New York Thieves Wearing Apple Store T-Shirts Steal $16,000 In iPhones (pix11.com)
An anonymous reader quotes this article from a TV station in New York about a "brazen daylight heist" made possible by wearing the right t-shirt:
Two thieves put on Apple store employee T-shirts and headed past the Genius Bar to the repair room, grabbed what they could and walked out with more than $16,000 worth of stolen iPhones... Police said just one hour before, the same thieves may have stolen three iPhones 6's worth $1,900 from the Apple Store on 14th Street and Ninth Avenue in the West Village... Earlier this year, three thieves pulled off two similar, but much more lucrative heists, at the Upper West Side Apple Store at Broadway and 67th Street, a training center for Apple employees. Once again, they dressed as Apple employees and stole a total of $49,000 worth of iPhones.
It's in Chelsea or maybe the Meatpacking District (if you read some of the signs in the area), but it definitely isn't West Village.
Sorry, but until you sell something, your loss is just what you invested.
Speaking as a certified accountant, I can tell you that that isn't true at all. It might be what you get reimbursed for by an insurance company but it isn't the full value of the loss incurred. Apple is self insured so they won't get reimbursed by anyone. Until the device can be replaced and sold, the value of the loss is the cost of the device, the cost to replace the device, the cost to transport and sell the device, the cost of investigating and dealing with the loss, the cost of the lost revenue for whatever period the device was unavailable to be sold, and I can keep going. Basically you have the cost of the device plus the opportunity cost of the lost revenue for whatever time the revenue is lost. If a sale is lost permanently (customer comes in to buy iPhone, can't get one and buys Android instead) then the lost value of the iPhone is the full retail value. If they can replace the phone the value is the cost of the device plus the opportunity costs involved.
Else I claim that the hardware I slapped together costs 10 grand (despite costing 5 bucks to make) and my insurance claim is for 10 grand.

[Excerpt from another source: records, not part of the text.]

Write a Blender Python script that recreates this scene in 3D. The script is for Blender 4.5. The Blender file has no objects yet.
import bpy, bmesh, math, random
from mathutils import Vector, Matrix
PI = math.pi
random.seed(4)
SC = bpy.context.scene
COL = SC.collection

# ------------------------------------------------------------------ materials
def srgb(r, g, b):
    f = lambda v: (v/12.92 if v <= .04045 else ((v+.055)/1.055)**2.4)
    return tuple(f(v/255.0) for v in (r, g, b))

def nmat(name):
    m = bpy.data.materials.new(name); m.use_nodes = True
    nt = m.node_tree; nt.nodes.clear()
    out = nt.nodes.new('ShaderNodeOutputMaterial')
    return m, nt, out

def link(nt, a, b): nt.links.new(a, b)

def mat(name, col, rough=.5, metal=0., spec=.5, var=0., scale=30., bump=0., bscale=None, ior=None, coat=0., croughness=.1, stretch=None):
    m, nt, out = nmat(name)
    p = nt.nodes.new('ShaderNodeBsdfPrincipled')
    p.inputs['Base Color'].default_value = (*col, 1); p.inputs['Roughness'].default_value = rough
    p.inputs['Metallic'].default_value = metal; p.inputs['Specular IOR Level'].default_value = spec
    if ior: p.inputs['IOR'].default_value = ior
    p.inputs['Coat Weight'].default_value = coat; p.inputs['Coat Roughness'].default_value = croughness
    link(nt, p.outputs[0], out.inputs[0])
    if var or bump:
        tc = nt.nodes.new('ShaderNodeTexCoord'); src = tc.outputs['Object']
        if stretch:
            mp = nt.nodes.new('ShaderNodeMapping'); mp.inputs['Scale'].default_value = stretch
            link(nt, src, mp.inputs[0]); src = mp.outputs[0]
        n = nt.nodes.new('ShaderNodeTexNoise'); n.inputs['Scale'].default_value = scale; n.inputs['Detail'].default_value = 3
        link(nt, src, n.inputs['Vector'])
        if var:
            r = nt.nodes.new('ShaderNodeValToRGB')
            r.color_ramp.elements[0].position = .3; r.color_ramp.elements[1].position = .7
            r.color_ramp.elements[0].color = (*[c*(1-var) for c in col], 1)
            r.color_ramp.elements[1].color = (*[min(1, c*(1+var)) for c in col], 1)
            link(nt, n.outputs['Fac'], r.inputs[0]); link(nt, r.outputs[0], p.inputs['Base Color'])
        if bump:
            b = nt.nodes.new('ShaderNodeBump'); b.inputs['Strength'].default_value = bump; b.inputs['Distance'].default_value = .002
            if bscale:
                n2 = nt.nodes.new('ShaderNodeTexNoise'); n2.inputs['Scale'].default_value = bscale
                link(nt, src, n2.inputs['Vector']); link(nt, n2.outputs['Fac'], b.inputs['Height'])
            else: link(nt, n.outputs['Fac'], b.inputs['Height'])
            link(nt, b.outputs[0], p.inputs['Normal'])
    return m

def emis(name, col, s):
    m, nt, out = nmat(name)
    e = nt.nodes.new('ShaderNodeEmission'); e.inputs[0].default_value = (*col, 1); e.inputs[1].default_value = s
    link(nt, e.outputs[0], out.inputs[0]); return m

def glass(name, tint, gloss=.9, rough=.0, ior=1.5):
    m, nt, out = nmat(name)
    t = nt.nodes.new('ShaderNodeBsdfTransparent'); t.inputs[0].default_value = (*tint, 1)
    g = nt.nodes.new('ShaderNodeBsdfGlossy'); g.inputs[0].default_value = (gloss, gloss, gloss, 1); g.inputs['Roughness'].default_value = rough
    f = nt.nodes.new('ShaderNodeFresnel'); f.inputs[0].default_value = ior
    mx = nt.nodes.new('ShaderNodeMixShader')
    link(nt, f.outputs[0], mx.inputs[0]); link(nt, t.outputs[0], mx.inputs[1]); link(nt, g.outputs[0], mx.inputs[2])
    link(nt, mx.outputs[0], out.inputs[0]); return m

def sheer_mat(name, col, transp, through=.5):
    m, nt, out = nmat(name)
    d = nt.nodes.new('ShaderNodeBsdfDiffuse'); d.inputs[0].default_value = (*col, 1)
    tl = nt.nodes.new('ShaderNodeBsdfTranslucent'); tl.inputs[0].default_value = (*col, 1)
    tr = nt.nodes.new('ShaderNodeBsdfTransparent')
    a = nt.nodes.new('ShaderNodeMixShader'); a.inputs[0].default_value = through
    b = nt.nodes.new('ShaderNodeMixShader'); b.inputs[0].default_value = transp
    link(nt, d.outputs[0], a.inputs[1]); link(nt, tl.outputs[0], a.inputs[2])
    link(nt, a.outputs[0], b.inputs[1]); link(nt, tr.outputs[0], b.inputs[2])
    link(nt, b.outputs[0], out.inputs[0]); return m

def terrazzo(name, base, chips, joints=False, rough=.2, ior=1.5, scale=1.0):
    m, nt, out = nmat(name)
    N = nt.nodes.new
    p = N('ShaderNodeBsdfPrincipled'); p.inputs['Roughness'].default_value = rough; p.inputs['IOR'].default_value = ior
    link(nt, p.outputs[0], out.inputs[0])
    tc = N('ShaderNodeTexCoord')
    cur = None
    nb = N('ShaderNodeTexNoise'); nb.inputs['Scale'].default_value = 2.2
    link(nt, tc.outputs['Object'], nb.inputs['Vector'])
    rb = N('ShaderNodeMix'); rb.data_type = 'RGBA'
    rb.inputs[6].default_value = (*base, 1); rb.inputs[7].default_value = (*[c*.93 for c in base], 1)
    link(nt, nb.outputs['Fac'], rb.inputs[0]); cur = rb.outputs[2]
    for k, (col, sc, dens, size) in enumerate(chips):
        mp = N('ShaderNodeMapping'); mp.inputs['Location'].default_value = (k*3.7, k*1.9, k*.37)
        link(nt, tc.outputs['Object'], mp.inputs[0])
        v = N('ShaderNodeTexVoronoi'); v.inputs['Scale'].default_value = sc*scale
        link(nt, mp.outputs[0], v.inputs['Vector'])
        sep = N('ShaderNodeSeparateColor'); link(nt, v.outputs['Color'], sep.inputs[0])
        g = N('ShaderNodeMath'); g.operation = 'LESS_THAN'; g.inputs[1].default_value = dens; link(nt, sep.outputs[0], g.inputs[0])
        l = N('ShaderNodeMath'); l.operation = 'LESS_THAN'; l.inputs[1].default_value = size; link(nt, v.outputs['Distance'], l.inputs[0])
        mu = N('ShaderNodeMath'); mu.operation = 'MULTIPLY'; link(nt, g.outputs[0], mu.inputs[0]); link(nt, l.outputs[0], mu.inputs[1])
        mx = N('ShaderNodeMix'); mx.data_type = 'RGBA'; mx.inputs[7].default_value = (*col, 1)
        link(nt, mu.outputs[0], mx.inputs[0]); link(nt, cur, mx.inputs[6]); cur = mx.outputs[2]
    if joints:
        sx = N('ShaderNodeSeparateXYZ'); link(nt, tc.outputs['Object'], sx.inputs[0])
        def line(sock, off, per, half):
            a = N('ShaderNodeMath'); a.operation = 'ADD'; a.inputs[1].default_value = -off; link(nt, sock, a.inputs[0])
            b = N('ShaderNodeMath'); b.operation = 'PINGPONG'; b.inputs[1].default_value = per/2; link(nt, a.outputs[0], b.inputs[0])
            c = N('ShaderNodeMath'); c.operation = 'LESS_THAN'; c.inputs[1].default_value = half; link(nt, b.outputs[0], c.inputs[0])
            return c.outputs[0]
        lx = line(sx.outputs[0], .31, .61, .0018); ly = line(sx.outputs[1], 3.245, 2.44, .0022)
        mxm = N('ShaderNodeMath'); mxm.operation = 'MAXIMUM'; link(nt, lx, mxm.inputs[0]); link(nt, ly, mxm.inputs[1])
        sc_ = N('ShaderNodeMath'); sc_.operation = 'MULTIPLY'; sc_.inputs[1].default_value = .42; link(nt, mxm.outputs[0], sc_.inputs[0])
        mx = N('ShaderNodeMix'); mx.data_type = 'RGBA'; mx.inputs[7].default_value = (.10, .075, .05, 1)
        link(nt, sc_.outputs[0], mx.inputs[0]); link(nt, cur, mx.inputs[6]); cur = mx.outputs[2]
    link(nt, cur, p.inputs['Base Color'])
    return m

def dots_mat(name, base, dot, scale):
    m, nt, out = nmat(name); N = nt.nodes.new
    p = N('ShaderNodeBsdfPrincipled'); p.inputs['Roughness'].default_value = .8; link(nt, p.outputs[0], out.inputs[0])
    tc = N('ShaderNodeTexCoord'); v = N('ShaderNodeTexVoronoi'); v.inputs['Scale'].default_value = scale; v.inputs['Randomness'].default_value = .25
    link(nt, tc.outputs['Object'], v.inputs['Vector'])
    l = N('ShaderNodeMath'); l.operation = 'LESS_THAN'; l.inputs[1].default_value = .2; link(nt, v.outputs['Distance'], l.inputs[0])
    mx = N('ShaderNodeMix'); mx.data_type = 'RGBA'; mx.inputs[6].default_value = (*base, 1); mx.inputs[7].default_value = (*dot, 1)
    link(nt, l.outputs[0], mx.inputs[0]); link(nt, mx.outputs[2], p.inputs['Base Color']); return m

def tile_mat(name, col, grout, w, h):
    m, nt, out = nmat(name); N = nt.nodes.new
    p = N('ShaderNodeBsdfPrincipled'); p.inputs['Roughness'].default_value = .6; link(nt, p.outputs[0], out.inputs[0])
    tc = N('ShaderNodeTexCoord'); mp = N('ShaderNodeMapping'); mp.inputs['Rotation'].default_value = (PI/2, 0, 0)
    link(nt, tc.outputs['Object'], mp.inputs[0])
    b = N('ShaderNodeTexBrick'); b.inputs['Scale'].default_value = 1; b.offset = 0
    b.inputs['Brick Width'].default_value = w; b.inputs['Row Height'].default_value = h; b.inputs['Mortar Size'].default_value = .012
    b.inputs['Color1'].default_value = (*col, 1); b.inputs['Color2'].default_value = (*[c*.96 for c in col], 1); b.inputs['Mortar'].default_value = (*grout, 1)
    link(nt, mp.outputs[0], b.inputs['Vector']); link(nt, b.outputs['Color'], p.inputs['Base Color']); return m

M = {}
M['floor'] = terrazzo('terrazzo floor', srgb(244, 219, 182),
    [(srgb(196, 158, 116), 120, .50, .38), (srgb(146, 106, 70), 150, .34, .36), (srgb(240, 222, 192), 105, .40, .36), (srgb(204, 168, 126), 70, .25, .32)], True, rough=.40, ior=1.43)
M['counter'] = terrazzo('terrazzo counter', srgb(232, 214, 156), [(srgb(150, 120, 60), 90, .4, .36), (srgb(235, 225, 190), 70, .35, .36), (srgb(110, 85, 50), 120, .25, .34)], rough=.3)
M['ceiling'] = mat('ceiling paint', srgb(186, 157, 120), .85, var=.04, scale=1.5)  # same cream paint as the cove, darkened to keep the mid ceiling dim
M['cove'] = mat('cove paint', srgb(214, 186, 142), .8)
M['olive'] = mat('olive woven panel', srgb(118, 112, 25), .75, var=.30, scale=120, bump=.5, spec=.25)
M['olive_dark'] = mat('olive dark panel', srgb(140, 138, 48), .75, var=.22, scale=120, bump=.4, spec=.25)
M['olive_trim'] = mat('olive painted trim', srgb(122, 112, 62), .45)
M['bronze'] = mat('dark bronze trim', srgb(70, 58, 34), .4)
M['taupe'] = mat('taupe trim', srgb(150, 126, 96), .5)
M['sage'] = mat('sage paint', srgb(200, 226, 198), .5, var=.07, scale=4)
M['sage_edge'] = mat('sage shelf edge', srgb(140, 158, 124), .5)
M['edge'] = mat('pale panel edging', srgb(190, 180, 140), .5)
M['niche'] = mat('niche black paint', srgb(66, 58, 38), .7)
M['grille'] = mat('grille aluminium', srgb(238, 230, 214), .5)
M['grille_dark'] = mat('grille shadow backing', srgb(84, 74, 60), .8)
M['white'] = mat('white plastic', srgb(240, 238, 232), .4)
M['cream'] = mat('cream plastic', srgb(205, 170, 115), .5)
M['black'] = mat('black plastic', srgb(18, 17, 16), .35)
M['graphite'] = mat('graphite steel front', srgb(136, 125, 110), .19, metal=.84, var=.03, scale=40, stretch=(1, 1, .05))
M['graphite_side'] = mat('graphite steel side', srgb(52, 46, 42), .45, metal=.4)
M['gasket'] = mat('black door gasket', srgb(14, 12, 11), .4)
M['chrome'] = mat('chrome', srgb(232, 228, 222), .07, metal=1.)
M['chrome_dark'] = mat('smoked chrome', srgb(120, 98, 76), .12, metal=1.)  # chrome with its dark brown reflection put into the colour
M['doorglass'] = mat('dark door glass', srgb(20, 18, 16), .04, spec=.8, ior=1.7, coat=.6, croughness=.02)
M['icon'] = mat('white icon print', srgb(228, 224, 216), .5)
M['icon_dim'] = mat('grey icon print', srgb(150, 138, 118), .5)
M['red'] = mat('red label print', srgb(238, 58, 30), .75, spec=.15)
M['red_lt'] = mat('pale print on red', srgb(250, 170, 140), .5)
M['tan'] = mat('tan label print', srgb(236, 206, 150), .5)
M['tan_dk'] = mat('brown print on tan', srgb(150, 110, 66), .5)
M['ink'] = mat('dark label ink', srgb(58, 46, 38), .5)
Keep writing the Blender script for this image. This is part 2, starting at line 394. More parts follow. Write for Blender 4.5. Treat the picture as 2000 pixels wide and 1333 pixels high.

The selling price of the iPhones is well known and the cost to build them is easy to prove. A company the size of Apple is self insured so there is no insurance claim to be made. The value of the phones at minimum is higher than their cost to make and could in principle be the full retail value of them if certain factors prove true. The real value of the loss is somewhere in between in the long run most likely but it definitely is more than just the cost to make it.